Wednesday, October 10, 2007

The Star Thrower. Loren Eiseley. Significant Sentences 16.

Significant sentences from Loren Eiseley's The Star Thrower, a collection of Eiseley's essays on nature and humanity's relationship to it.

Title of Essay: "The Illusion of the Two Cultures." [RayS note: The two cultures are scientific and artistic.]

Sir Eric Ashby: "To train young people in the dialectic between orthodoxy and dissent is the unique contribution which universities make to society." p. 267.

"Our lives are the creation of memory and the accompanying power to extend ourselves outward into ideas and relive them." p. 267.

"...failure to distinguish the purposes of science from those of literature." p. 268.

"Man, the tool user, grows convinced that he is himself only useful as a tool." p. 269 .

On being discovered reading Tolkein's The Fellowship of the Ring by a young scientist: " 'I wouldn't waste my time with a man who writes fairy stories.' He might as well have added, 'or with a man who reads them.' " p. 269.

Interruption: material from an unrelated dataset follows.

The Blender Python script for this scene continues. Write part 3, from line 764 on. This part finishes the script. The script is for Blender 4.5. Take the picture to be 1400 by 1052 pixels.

"...there can be found in all ages and in all institutions--even the institution of professional learning--the humorless man with the sneer, or if the sneer does not suffice, then the torch...." p. 269.

"In its day and time this hand ax was as grand an intellectual achievement as a rocket." p. 270.

"...the kind of mind which, once having shaped an object of any sort, leaves an individual trace behind it which speaks to others across the barriers of time and language." p. 271.

"Today's secular disruption between the creative aspect of art and that of science is a barbarism that would have brought lifted eyebrows in a Cro-Magnon cave." p. 271.

"The convenient label 'mystic' is, in our day, readily applied to men who pause for simple wonder." p. 272.

"To many it must appear that the more we can dissect life into its elements, the closer we are getting to its ultimate resolution." p. 273.

"From a single point his [the scientist's] discovery is verifiable by other men who may then, on the basis of corresponding data, accept the innovation and elaborate upon it in the cumulative fashion which is one of the great triumphs of science." p. 273.

"Artistic creation, on the other hand, is unique...not cumulative." p. 273.

"As the French novelist Francois Mauriac has remarked, each great novel is a separate and distinct world operating under its own laws with a flora and fauna totally its own." p. 273.

"There is communication in a work of art, or the work is a failure, but the communication releases our own visions, touches some highly personal chord in our own experience." p. 273.

"The artist...touches the hidden strings of pity...searches our hearts...makes us sensitive to beauty...asks questions about fate and destiny." p. 274.

"...great literature, whose meanings...can never be totally grasped because of their endless power to ramify in the individual mind." p. 274.

" emotional hunger which is the prerogative of the artist." p. 276.

"In fact it is one of the disadvantages of big science, just as it is of big government, that the availability of huge sums attracts a swarm of elbowing and contentious men to whom great dreams are less than protected hunting preserves." p. 277.

" the aid of the artistic imagination, those humane insights and understandings which alone can...enable us to shape ourselves, rather than the stone, into the forms which great art has anticipated." p. 279.

Reflections: Science analyzes people; art shapes them. Science and art both create. Science and art should both communicate. Let's explore how science and art could both work together as they did in the days of the Cro-Magnon man. We need to bring the two cultures back together again.